Чеченская конная дивизия. | страница 9
Приехав на следующий день в полк, я не заметил никаких перемен. Люди эскадрона, как всегда, были подтянуты, становились во фронт, дежурный по эскадрону рапортовал. Среди офицеров была явная растерянность. Все с нескрываемым пренебрежением говорили о Временном правительстве. Рассказывали о рыцарском поступке нашего начальника штаба корпуса генерала барона Винекена, застрелившегося по получении манифеста об отречении Государя, о телеграмме генерала Хана-Нахичеванского с выражением от имени гвардейской кавалерии верноподданнических чувств Монарху и просьбой о разрешении гвардейской коннице навести порядок в обезумевшей и бунтующей столице.

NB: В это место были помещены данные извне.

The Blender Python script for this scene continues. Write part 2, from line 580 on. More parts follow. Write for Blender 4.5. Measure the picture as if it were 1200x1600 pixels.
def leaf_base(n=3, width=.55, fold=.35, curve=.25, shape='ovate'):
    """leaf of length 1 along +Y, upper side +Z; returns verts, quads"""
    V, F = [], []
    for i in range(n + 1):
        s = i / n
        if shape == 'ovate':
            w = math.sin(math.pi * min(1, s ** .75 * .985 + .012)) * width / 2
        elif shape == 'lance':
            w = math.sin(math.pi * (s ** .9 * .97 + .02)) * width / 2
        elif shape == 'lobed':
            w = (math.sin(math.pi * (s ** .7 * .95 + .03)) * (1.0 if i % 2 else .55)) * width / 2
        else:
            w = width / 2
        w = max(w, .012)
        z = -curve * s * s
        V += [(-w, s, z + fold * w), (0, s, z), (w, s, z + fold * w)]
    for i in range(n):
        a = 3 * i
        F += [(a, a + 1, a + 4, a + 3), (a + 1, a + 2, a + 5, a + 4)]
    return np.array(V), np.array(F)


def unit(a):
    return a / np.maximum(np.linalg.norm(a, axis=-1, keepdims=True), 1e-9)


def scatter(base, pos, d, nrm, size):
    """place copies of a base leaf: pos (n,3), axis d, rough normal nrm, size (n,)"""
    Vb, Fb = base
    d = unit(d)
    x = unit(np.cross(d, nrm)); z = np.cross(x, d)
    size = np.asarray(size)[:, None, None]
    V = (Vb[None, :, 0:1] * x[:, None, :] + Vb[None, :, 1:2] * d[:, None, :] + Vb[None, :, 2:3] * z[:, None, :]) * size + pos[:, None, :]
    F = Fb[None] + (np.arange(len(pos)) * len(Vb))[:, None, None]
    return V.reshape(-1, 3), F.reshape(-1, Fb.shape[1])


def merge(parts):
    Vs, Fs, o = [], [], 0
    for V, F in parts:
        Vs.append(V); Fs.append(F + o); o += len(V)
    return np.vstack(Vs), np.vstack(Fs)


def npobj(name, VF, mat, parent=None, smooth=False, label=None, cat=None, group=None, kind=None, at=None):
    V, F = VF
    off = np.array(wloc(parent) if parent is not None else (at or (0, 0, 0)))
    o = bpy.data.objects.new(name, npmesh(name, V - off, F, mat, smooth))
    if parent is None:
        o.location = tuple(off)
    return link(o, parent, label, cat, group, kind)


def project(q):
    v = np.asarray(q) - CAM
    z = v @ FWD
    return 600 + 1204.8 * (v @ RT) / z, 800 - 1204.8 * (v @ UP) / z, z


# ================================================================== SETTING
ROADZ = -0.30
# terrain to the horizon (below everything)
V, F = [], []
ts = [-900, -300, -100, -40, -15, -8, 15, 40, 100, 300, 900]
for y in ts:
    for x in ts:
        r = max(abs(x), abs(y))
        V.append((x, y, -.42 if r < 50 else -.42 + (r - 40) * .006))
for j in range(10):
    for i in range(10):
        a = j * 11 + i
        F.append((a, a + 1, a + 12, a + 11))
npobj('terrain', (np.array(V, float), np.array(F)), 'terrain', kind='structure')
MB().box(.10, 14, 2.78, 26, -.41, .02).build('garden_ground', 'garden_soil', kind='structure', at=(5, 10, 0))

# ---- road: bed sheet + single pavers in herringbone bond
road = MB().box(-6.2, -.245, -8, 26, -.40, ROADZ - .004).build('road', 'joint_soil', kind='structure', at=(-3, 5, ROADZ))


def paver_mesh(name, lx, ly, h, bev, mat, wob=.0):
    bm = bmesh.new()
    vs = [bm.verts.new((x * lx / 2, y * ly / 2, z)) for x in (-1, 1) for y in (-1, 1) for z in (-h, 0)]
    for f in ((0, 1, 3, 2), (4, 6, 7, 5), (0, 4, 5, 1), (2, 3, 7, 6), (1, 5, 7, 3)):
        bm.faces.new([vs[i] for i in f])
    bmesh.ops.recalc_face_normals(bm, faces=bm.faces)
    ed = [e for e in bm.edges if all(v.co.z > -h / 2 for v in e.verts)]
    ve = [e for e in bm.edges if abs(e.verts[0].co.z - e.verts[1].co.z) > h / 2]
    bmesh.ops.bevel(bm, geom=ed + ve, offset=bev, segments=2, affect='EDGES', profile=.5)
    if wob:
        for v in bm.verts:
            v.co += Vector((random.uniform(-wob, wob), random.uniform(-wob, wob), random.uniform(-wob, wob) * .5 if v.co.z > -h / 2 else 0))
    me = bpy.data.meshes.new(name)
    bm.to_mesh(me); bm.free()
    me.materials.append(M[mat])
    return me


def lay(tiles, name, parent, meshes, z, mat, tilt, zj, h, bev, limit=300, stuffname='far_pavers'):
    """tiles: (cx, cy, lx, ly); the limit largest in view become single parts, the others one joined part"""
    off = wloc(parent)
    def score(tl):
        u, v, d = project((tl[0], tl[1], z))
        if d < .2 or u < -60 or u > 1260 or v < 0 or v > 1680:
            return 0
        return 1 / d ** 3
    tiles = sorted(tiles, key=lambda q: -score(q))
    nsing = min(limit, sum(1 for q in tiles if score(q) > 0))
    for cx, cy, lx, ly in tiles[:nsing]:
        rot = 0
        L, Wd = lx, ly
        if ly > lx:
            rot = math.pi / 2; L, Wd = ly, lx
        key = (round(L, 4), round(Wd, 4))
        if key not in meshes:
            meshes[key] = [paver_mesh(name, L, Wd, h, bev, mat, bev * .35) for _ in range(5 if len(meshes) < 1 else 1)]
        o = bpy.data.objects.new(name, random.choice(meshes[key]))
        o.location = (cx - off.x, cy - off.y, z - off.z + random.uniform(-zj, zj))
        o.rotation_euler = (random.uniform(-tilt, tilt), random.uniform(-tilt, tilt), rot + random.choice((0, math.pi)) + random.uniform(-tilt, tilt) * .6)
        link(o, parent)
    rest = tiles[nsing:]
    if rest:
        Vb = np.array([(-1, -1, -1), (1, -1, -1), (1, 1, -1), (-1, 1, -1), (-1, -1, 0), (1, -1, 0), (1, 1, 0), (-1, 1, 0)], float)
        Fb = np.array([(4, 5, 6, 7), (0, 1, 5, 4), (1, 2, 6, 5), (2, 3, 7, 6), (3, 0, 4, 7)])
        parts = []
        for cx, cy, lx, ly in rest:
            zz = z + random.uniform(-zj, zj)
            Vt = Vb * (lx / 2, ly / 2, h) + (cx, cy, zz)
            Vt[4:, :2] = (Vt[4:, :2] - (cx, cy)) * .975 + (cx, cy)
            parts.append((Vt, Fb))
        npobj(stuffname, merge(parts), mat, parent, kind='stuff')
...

Скучно, тоскливо и как-то безнадежно шли дни, недели. Однако чувствовалось, что вековая спайка между солдатами и офицерами распадается — мы начинали говорить на разных языках, не пытаясь друга друга понять. На бивуаках появились демагоги, комитеты выносили утопические требования командному составу. Офицеры полка, в силу своего воспитания и понимания долга, не пошли за революцией и не стеснялись с первых же дней высказывать свое к ней отвращение. Требования революции: полное обезличивание начальства, отказ от всех идеалов, признание Временного правительства и того глубокого хамства и предательства, которое охватило все необъятное пространство России, — не могли быть для них приемлемыми.
Пропасть между нами с каждым днем увеличивалась. Временное правительство, топча все права офицера, заботилось лишь об углублении революции.
С наступлением лета полк снова занял позиции у деревни Райместо. Пребывание в окопах имело то положительное значение, что близкий разрыв немецкого снаряда сразу же восстанавливал авторитет офицера, отменяя все нелепые постановления комитетов.
В июле месяце я со взводом 2-го эскадрона лейб-драгун был послан для охраны штаба соседней с нами 102-й пехотной дивизии и предотвращения имевших уже там место беспорядков. Через 3—4 дня пребывания в пехотной дивизии я не узнавал своих людей; драгуны, прекрасно одетые, в синих рейтузах, красных погонах, затянутые в белые гвардейские ремни и сидящие на рослых полукровных лошадях, сразу же почувствовали свое превосходство над серой толпой агонизирующей пехоты. Будучи далеко от взоров комитета, они быстро подтянулись, исполняли все приказания и исправно несли службу. Бодрый и отличный вид моих лейб-драгун вскоре вызвал запрос в пехотном комитете, и спустя несколько дней мы были переведены в разряд контрреволюционеров, чему способствовал следующий случай: одна из батарей 102-й дивизии дала несколько высоких шрапнелей над братающейся с противником ротой и, получив грозное предупреждение от своей пехоты, ждала жестокой расправы. Я со взводом по тревоге был вызван на батарею. Одно появление драгун ошеломляюще подействовало на толпу пехотных дезертиров, и они без всяких пререканий исполнили мое приказание и покинули батарею.